Hi!
As indicated in other mails, we now have support for gcc-style constructors in OsmocomBB. The way to use them is relatively easy: Simply put "__attribute__((constructor))" at the function that you want to be called during initialization.
The way how this works is like this: * gcc and the linker create a table of function pointers to all the functions with that attribute * the code in compal_ramload_start.S takes care of calling lib/ctors.s:do_global_ctors() which iterates over the list and calls each constructor
This concept is now used for things like prim_fbsb_init() in layer1, but I have also started to use it for board_init(). This means that board_init() no longer needs to be called from the main() function of each app.
We can probably put more stuff into constructors, but we should also be careful as with gcc-4.0.2 we cannot yet indicate priorities and thus there is no explicit way to control the ordering in case of dependencies.
Regards, Harald
Hi,
If I understand correctly, this is the same type of idea of the linux kernel's __init magic, except that no code cleanup is done?
Regards Sebastien
On Fri, Jun 25, 2010 at 3:28 AM, Harald Welte laforge@gnumonks.org wrote:
Hi!
As indicated in other mails, we now have support for gcc-style constructors in OsmocomBB. The way to use them is relatively easy: Simply put "__attribute__((constructor))" at the function that you want to be called during initialization.
The way how this works is like this:
- gcc and the linker create a table of function pointers to all the
 functions with that attribute
- the code in compal_ramload_start.S takes care of calling
 lib/ctors.s:do_global_ctors() which iterates over the list and calls each constructor
This concept is now used for things like prim_fbsb_init() in layer1, but I have also started to use it for board_init(). This means that board_init() no longer needs to be called from the main() function of each app.

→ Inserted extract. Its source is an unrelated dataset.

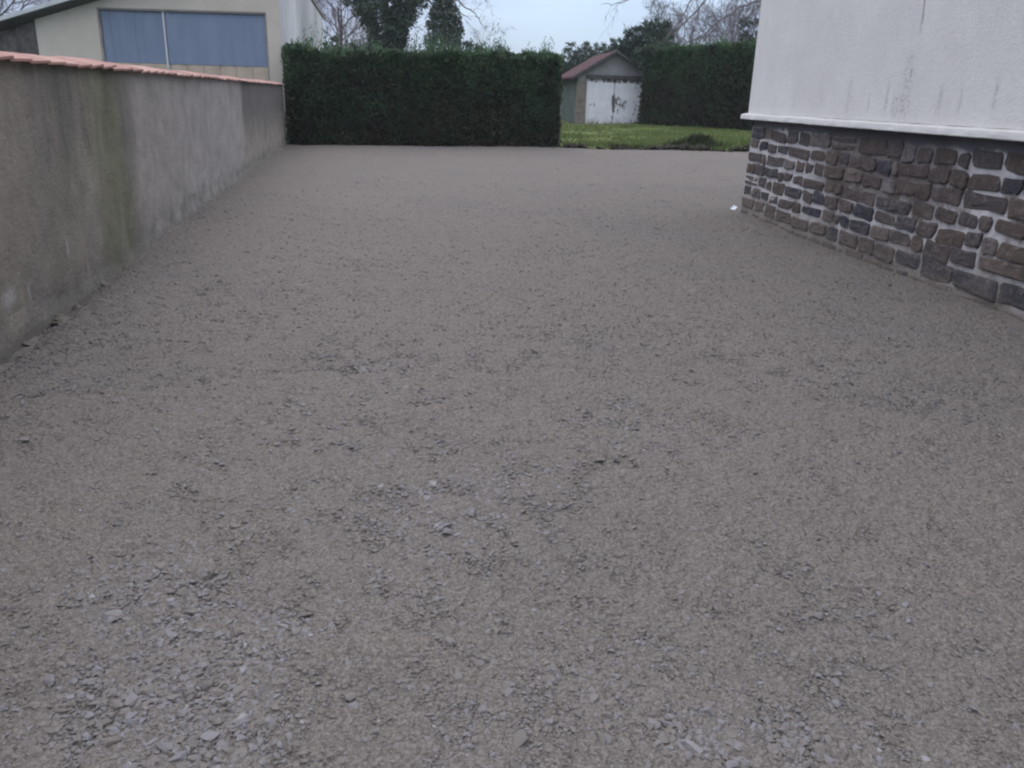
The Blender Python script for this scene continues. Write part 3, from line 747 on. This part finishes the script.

We can probably put more stuff into constructors, but we should also be careful as with gcc-4.0.2 we cannot yet indicate priorities and thus there is no explicit way to control the ordering in case of dependencies.
Regards, Harald --
- Harald Welte laforge@gnumonks.org
 ============================================================================ "Privacy in residential applications is a desirable marketing option." (ETSI EN 300 175-7 Ch. A6)
On 06/28/2010 04:19 PM, Sébastien Lorquet wrote:
Hi,
If I understand correctly, this is the same type of idea of the linux kernel's __init magic, except that no code cleanup is done?
AFAIK it is the same type of idea but implemented in a different way: the linux kernel uses several (self-defined) sections, see http://lxr.free-electrons.com/source/include/linux/init.h lines 170ff. (and 187ff.)
#define __define_initcall(level,fn,id) \ static initcall_t __initcall_##fn##id __used \ __attribute__((__section__(".initcall" level ".init"))) = fn
to define the init functions and the order they should be called in.
Cheers, Jörg.
On Mon, Jun 28, 2010 at 04:19:01PM +0200, Sébastien Lorquet wrote:
Hi,
If I understand correctly, this is the same type of idea of the linux kernel's __init magic, except that no code cleanup is done?
It is similar in concept/iea, but as indicated we align the implementation closer to what the GNU GCC C++ runtime does.